Gelation under stress: impact of shear flow on the formation and mechanical properties of methylcellulose hydrogels

• Published in: Soft matter Vol. 18; no. 7; pp. 1554 - 1565
• Main Authors: Nelson, Arif Z, Wang, Yilin, Wang, Yushi, Margotta, Anthony S, Sammler, Robert L, Izmitli, Aslin, Katz, Joshua S, Curtis-Fisk, Jaime, Li, Yongfu, Ewoldt, Randy H
• Format: Journal Article
• Language: English
• Published: England Royal Society of Chemistry 16.02.2022
• Subjects: Gelation; Gravity; High temperature; Hydrogels; Mechanical properties; Methylcellulose; Modulus of elasticity; Polymers; Rheological properties; Rheology; Shear flow; Temperature
• ISSN: 1744-683X; 1744-6848
• DOI: 10.1039/d1sm01711j

We demonstrate that small unidirectional applied-stresses during temperature-induced gelation dramatically change the gel temperature and the resulting mechanical properties and structure of aqueous methylcellulose (MC), a material that forms a brittle gel with a fibrillar microstructure at elevated temperatures.
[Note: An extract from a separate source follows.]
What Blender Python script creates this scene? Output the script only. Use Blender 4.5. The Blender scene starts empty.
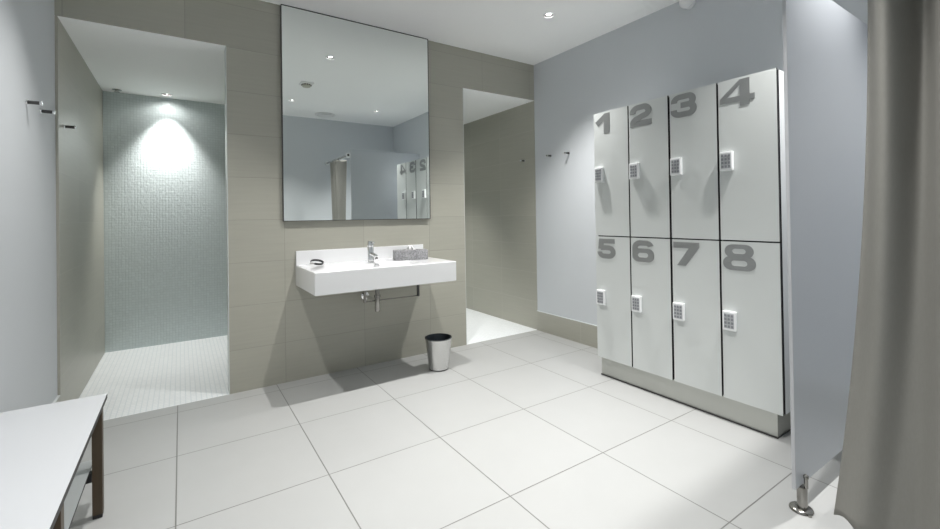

Applied stress makes gelation more difficult, evidenced by an increased gelation temperature, and weakens mechanical properties of the hot gel, evidenced by a decreased elastic modulus and decreased apparent failure stress. In extreme cases, formation of a fully percolated polymer network is inhibited and a soft granular yield-stress fluid is formed. We quantify the effects of the applied stress using a filament-based mechanical model to relate the measured properties to the structural features of the fibril network. The dramatic changes in the gel temperature and hot gel properties give more design freedom to processing-dependent rheology, but could be detrimental to coating applications where gravitational stress during gelation is unavoidable. Small stresses (<1 Pa) can dramatically disrupt the gelation of aqueous methylcellulose, causing the gel temperature to shift and a softer viscoelastic gel to form. A filament network model relates the measured properties to microstructural features.